Tokyo Trees
(and the monorail)

by Kim Pedersen

Monorail landscaping? It's becoming more popular, and here we post some pictures of what monorail can look like in green spaces. While the Tokyo-Haneda Monorail runs mostly through industrial and residential areas, there are a few green spots along the route that we photographed as a study of "monorail and nature." Draw your own conclusions; is the monorail invasive, or does it blend with these natural surroundings?

Just a short distance from the northern terminal Hamamatsucho Station is the Toshiba Building. On the property of Toshiba is a beautiful linear park. High above the trees, the Tokyo-Haneda Monorail runs by every few minutes. Absolutely no one in the park area below seemed to notice it but the photographer during a week-long visit.

At the south end of the park is a secluded circle with benches.

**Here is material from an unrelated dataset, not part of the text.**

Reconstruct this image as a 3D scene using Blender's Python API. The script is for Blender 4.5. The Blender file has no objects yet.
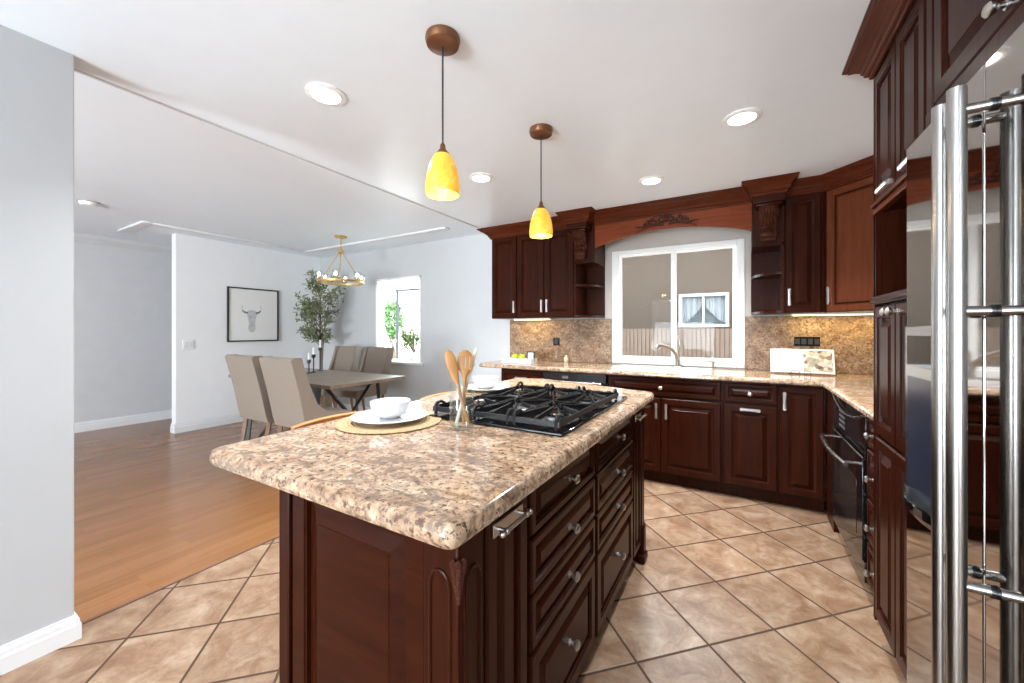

Almost invisible was the monorail and track near by. Obtrusive noise? As most of us who have visited many of them know, monorails are very quiet. There were MANY other sounds from the surrounding area that drowned out the sound of the monorail. A water fountain would be louder than the monorail, and certainly a music festival would completely drown out the low-decibel woosh of a monorail passing by above.

Along one side of the linear park is a pathway that thousands of area workers use to get to and from work. Not one person noticed the monorail passing high above during my many visits to this area, which included those visiting the park for some quiet time. This picture was taken during a non-commute hour while workers were already at their offices.

Further down the line is a playground/park where the monorail makes a 90-degree turn towards the Tokyo Bay waterways. This image illustrates how lush vegetation can almost completely hide or disguise monorail pylons or track above. For a 360-view of this park and the Toshiba Building park, please visit our Panorama Pages.

About half way between Hamamatsucho and Haneda Airport is another green spot. This image was taken in the early evening by David M. Ice. Even though the monorail track is quite low in this area, designers created a lush landscape that wraps around the supports and hides the structure.

This bird at the Toshiba Building park decided to perch on the monorail t-support rather than a nearby tree. Monorails and nature; evidently a good match for this raven!